+++ Available data +++

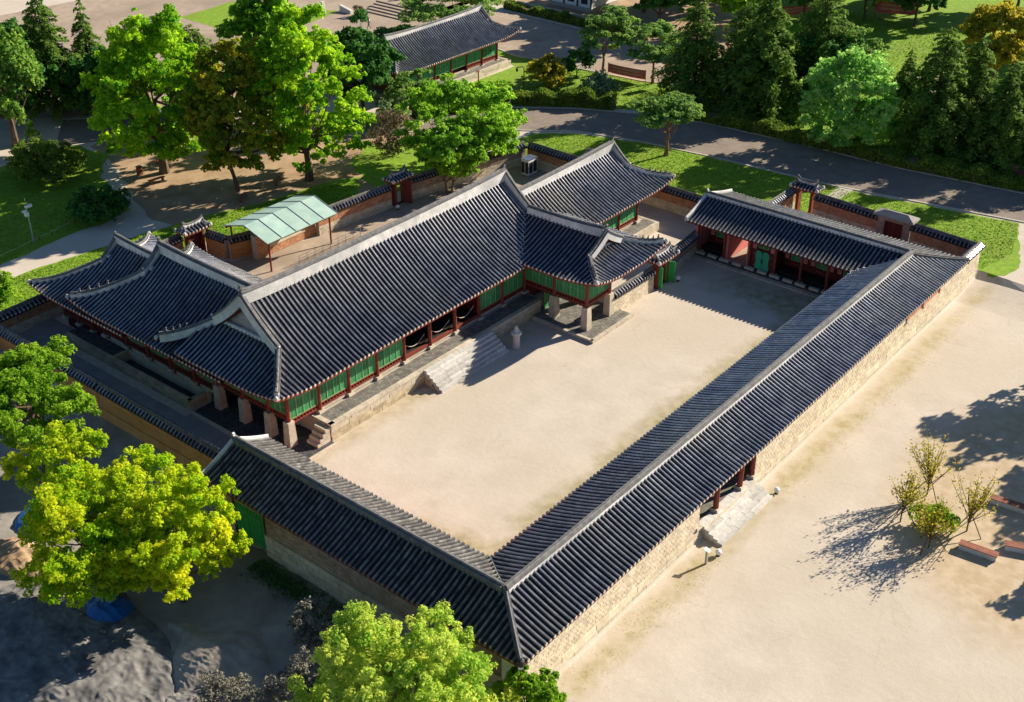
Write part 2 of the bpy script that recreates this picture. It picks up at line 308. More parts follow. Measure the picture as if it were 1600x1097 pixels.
def ground():
    xs = [-400, -150, -40, 0, 15] + list(np.arange(20, 37, 1.0)) + [38.85, 38.9, 39.0, 39.1, 39.2, 39.3, 39.4, 40, 41.2, 41.3, 41.5, 41.7, 41.9] + list(np.arange(43, 104, 2.0)) + list(np.arange(105, 118, .8)) + [120, 130, 145, 160, 200, 300, 600, 1500]
    ys = [-1500, -400, -150, -60, -20, 0, 10, 20, 26, 28, 29, 30, 30.5, 30.6, 30.7, 30.8, 30.9, 31.0, 31.1, 31.2, 31.6, 32.4, 33] + list(np.arange(34, 70, 2.0)) + list(np.arange(70, 92, 1.0)) + [95, 100, 110, 130, 160, 220, 400, 1500]
    mb = MB()
    for x in xs:
        for y in ys: mb.v.append((x, y, gz(x, y)))
    n = len(ys)
    for i in range(len(xs)-1):
        for j in range(n-1):
            mb.f.append((i*n+j, (i+1)*n+j, (i+1)*n+j+1, i*n+j+1)); mb.t.append(.5); mb.m.append(0)
    return struct('ground', mb, 'sand')
ground()
# ------------------------------------------------------------------ roofs
SP = 0.42
def prof(e, rise, D, a=0.6): return lambda u: e + rise*(a*u/D + (1-a)*(u/D)**2)
def slope(B, R, Dd, O, sd, td, S, D, pf, lim, upf, rows=True, rr=0.073, discs=True, tile=0.36, phase=.5, under=True):
    """B base sheet, R round tile rows, Dd round eave tiles; lim(s) -> (t0, t1)"""
    n = max(1, int(round(S/SP))); sp = S/n
    def P(s_, t_, dz=0): return (O[0]+sd[0]*s_+td[0]*t_, O[1]+sd[1]*s_+td[1]*t_, pf(t_)+upf(s_, t_)+dz)
    for i in range(n):
        s_ = (i+.5)*sp; t0, t1 = lim(s_)
        if t1 - t0 < 0.12: continue
        k = max(2, int((t1-t0)/0.8)); te = min(t1+0.12, D)
        rowt = random.random(); jx = random.uniform(-.012, .012); jz = random.uniform(-.012, .012)
        for j in range(k):
            a, b = t0+(te-t0)*j/k, t0+(te-t0)*(j+1)/k
            p = [P(s_-sp/2, a), P(s_+sp/2, a), P(s_+sp/2, b), P(s_-sp/2, b)]
            B.face(p, rowt*0.5+random.random()*0.5)
        if under:
            dz = -0.22; ku = 4
            for j in range(ku):
                a, b = t0+(te-t0)*j/ku, t0+(te-t0)*(j+1)/ku
                B.face([P(s_-sp/2, a, dz), P(s_-sp/2, b, dz), P(s_+sp/2, b, dz), P(s_+sp/2, a, dz)], 0.5, 1)
            if t0 == 0: B.face([P(s_-sp/2, 0, dz), P(s_+sp/2, 0, dz), P(s_+sp/2, 0), P(s_-sp/2, 0)], 0.5, 1)
        # row of convex tiles
        L = t1-t0; m_ = max(1, int(round(L/tile))); i0 = len(R.v); ring = 0
        for j in range(m_):
            tt = random.random()*0.7 + rowt*0.3
            for q, sc_ in ((0, 1.0), (1, 0.9)):
                t_ = t0 + L*(j+q)/m_
                if j == 0 and q == 0: t_ -= 0.05
                c = P(s_+jx, t_, jz); r = rr*(1.0 if q == 0 else .95); z = c[2] + (0.010 if q == 0 else 0.0)
                for (lx, lz) in ((-1, -.03), (-.93, .085), (-.5, .15), (.5, .15), (.93, .085), (1, -.03)):
                    R.v.append((c[0]+sd[0]*lx*r, c[1]+sd[1]*lx*r, z+lz))
                ring += 1
            a0 = i0 + (ring-2)*6; b0 = a0+6
            for c_ in range(5): R.f.append((a0+c_, b0+c_, b0+c_+1, a0+c_+1)); R.t.append(tt); R.m.append(0)
            if j == 0: R.f.append((a0+5, a0+4, a0+3, a0+2, a0+1, a0)); R.t.append(.3); R.m.append(0)
        if discs and t0 == 0:
            c = Vector(P(s_, -0.07, 0.045)); pts = []
            for q in range(8):
                an = 2*math.pi*q/8; pts.append((c.x+sd[0]*math.cos(an)*0.098, c.y+sd[1]*math.cos(an)*0.098, c.z+math.sin(an)*0.098))
            Dd.face(pts, random.random())
            pts2 = [(p[0]+td[0]*.05, p[1]+td[1]*.05, p[2]) for p in pts]
            for q in range(8): Dd.face([pts[q], pts2[q], pts2[(q+1) % 8], pts[(q+1) % 8]], .4)
def noup(s_, t_): return 0.0
def ridge_parts(root, roofo, path, hw, h, capw=None, name='ridge', body='plaster', caps=True):
    b = MB(); b.sweep(path, hw, h, topw=hw*0.9); child(name, b, body, root, par=roofo)
    if caps:
        c = MB(); pp = [(p[0], p[1], p[2]+h) for p in path]
        c.sweep(pp, hw*1.25, 0.05, base=0.0, topw=hw*1.25)
        c.tube([(p[0], p[1], p[2]+0.07) for p in pp], hw*0.55, 8)
        child(name+'_cap', c, 'cap', root, par=roofo)
def figures(root, roofo, pts, size=0.28, m='cap', n=0):
    for p in pts:
        b = MB(); s = size*random.uniform(.85, 1.1)
        b.lathe(p, [(s*.28, 0), (s*.32, s*.3), (s*.2, s*.65), (s*.1, s*.75)], 6)
        b.lathe((p[0]+s*.08, p[1], p[2]+s*.7), [(s*.05, 0), (s*.2, s*.15), (s*.18, s*.35), (s*.03, s*.5)], 6)
        child('roof_figure', b, m, root, par=roofo)
def finial(root, roofo, p, d, s=0.6, m='cap'):
    """curling ridge-end ornament; d = 2D direction along the ridge, pointing outwards"""
    b = MB(); pr = [(-.55, 0), (-.1, 0), (.1, .25), (.35, .75), (.2, 1.0), (-.05, .85), (.0, .55), (-.3, .45), (-.55, .35)]
    a = (-d[1], d[0]); hw = .16*s
    F = [(p[0]+d[0]*x*s+a[0]*hw, p[1]+d[1]*x*s+a[1]*hw, p[2]+z*s*.8) for x, z in pr]; G = [(q[0]-2*a[0]*hw, q[1]-2*a[1]*hw, q[2]) for q in F]
    b.face(F); b.face(G[::-1])
    for i in range(len(F)): b.face([F[i], G[i], G[(i+1) % len(F)], F[(i+1) % len(F)]])
    child('ridge_ornament', b, m, root, par=roofo)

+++

▶ [Goal of the exercise]: Repeat the material above word for word, please, apart from its images.

▶ [Solution below]:
Write part 2 of the bpy script that recreates this picture. It picks up at line 308. More parts follow. Measure the picture as if it were 1600x1097 pixels.
def ground():
    xs = [-400, -150, -40, 0, 15] + list(np.arange(20, 37, 1.0)) + [38.85, 38.9, 39.0, 39.1, 39.2, 39.3, 39.4, 40, 41.2, 41.3, 41.5, 41.7, 41.9] + list(np.arange(43, 104, 2.0)) + list(np.arange(105, 118, .8)) + [120, 130, 145, 160, 200, 300, 600, 1500]
    ys = [-1500, -400, -150, -60, -20, 0, 10, 20, 26, 28, 29, 30, 30.5, 30.6, 30.7, 30.8, 30.9, 31.0, 31.1, 31.2, 31.6, 32.4, 33] + list(np.arange(34, 70, 2.0)) + list(np.arange(70, 92, 1.0)) + [95, 100, 110, 130, 160, 220, 400, 1500]
    mb = MB()
    for x in xs:
        for y in ys: mb.v.append((x, y, gz(x, y)))
    n = len(ys)
    for i in range(len(xs)-1):
        for j in range(n-1):
            mb.f.append((i*n+j, (i+1)*n+j, (i+1)*n+j+1, i*n+j+1)); mb.t.append(.5); mb.m.append(0)
    return struct('ground', mb, 'sand')
ground()
# ------------------------------------------------------------------ roofs
SP = 0.42
def prof(e, rise, D, a=0.6): return lambda u: e + rise*(a*u/D + (1-a)*(u/D)**2)
def slope(B, R, Dd, O, sd, td, S, D, pf, lim, upf, rows=True, rr=0.073, discs=True, tile=0.36, phase=.5, under=True):
    """B base sheet, R round tile rows, Dd round eave tiles; lim(s) -> (t0, t1)"""
    n = max(1, int(round(S/SP))); sp = S/n
    def P(s_, t_, dz=0): return (O[0]+sd[0]*s_+td[0]*t_, O[1]+sd[1]*s_+td[1]*t_, pf(t_)+upf(s_, t_)+dz)
    for i in range(n):
        s_ = (i+.5)*sp; t0, t1 = lim(s_)
        if t1 - t0 < 0.12: continue
        k = max(2, int((t1-t0)/0.8)); te = min(t1+0.12, D)
        rowt = random.random(); jx = random.uniform(-.012, .012); jz = random.uniform(-.012, .012)
        for j in range(k):
            a, b = t0+(te-t0)*j/k, t0+(te-t0)*(j+1)/k
            p = [P(s_-sp/2, a), P(s_+sp/2, a), P(s_+sp/2, b), P(s_-sp/2, b)]
            B.face(p, rowt*0.5+random.random()*0.5)
        if under:
            dz = -0.22; ku = 4
            for j in range(ku):
                a, b = t0+(te-t0)*j/ku, t0+(te-t0)*(j+1)/ku
                B.face([P(s_-sp/2, a, dz), P(s_-sp/2, b, dz), P(s_+sp/2, b, dz), P(s_+sp/2, a, dz)], 0.5, 1)
            if t0 == 0: B.face([P(s_-sp/2, 0, dz), P(s_+sp/2, 0, dz), P(s_+sp/2, 0), P(s_-sp/2, 0)], 0.5, 1)
        # row of convex tiles
        L = t1-t0; m_ = max(1, int(round(L/tile))); i0 = len(R.v); ring = 0
        for j in range(m_):
            tt = random.random()*0.7 + rowt*0.3
            for q, sc_ in ((0, 1.0), (1, 0.9)):
                t_ = t0 + L*(j+q)/m_
                if j == 0 and q == 0: t_ -= 0.05
                c = P(s_+jx, t_, jz); r = rr*(1.0 if q == 0 else .95); z = c[2] + (0.010 if q == 0 else 0.0)
                for (lx, lz) in ((-1, -.03), (-.93, .085), (-.5, .15), (.5, .15), (.93, .085), (1, -.03)):
                    R.v.append((c[0]+sd[0]*lx*r, c[1]+sd[1]*lx*r, z+lz))
                ring += 1
            a0 = i0 + (ring-2)*6; b0 = a0+6
            for c_ in range(5): R.f.append((a0+c_, b0+c_, b0+c_+1, a0+c_+1)); R.t.append(tt); R.m.append(0)
            if j == 0: R.f.append((a0+5, a0+4, a0+3, a0+2, a0+1, a0)); R.t.append(.3); R.m.append(0)
        if discs and t0 == 0:
            c = Vector(P(s_, -0.07, 0.045)); pts = []
            for q in range(8):
                an = 2*math.pi*q/8; pts.append((c.x+sd[0]*math.cos(an)*0.098, c.y+sd[1]*math.cos(an)*0.098, c.z+math.sin(an)*0.098))
            Dd.face(pts, random.random())
            pts2 = [(p[0]+td[0]*.05, p[1]+td[1]*.05, p[2]) for p in pts]
            for q in range(8): Dd.face([pts[q], pts2[q], pts2[(q+1) % 8], pts[(q+1) % 8]], .4)
def noup(s_, t_): return 0.0
def ridge_parts(root, roofo, path, hw, h, capw=None, name='ridge', body='plaster', caps=True):
    b = MB(); b.sweep(path, hw, h, topw=hw*0.9); child(name, b, body, root, par=roofo)
    if caps:
        c = MB(); pp = [(p[0], p[1], p[2]+h) for p in path]
        c.sweep(pp, hw*1.25, 0.05, base=0.0, topw=hw*1.25)
        c.tube([(p[0], p[1], p[2]+0.07) for p in pp], hw*0.55, 8)
        child(name+'_cap', c, 'cap', root, par=roofo)
def figures(root, roofo, pts, size=0.28, m='cap', n=0):
    for p in pts:
        b = MB(); s = size*random.uniform(.85, 1.1)
        b.lathe(p, [(s*.28, 0), (s*.32, s*.3), (s*.2, s*.65), (s*.1, s*.75)], 6)
        b.lathe((p[0]+s*.08, p[1], p[2]+s*.7), [(s*.05, 0), (s*.2, s*.15), (s*.18, s*.35), (s*.03, s*.5)], 6)
        child('roof_figure', b, m, root, par=roofo)
def finial(root, roofo, p, d, s=0.6, m='cap'):
    """curling ridge-end ornament; d = 2D direction along the ridge, pointing outwards"""
    b = MB(); pr = [(-.55, 0), (-.1, 0), (.1, .25), (.35, .75), (.2, 1.0), (-.05, .85), (.0, .55), (-.3, .45), (-.55, .35)]
    a = (-d[1], d[0]); hw = .16*s
    F = [(p[0]+d[0]*x*s+a[0]*hw, p[1]+d[1]*x*s+a[1]*hw, p[2]+z*s*.8) for x, z in pr]; G = [(q[0]-2*a[0]*hw, q[1]-2*a[1]*hw, q[2]) for q in F]
    b.face(F); b.face(G[::-1])
    for i in range(len(F)): b.face([F[i], G[i], G[(i+1) % len(F)], F[(i+1) % len(F)]])
    child('ridge_ornament', b, m, root, par=roofo)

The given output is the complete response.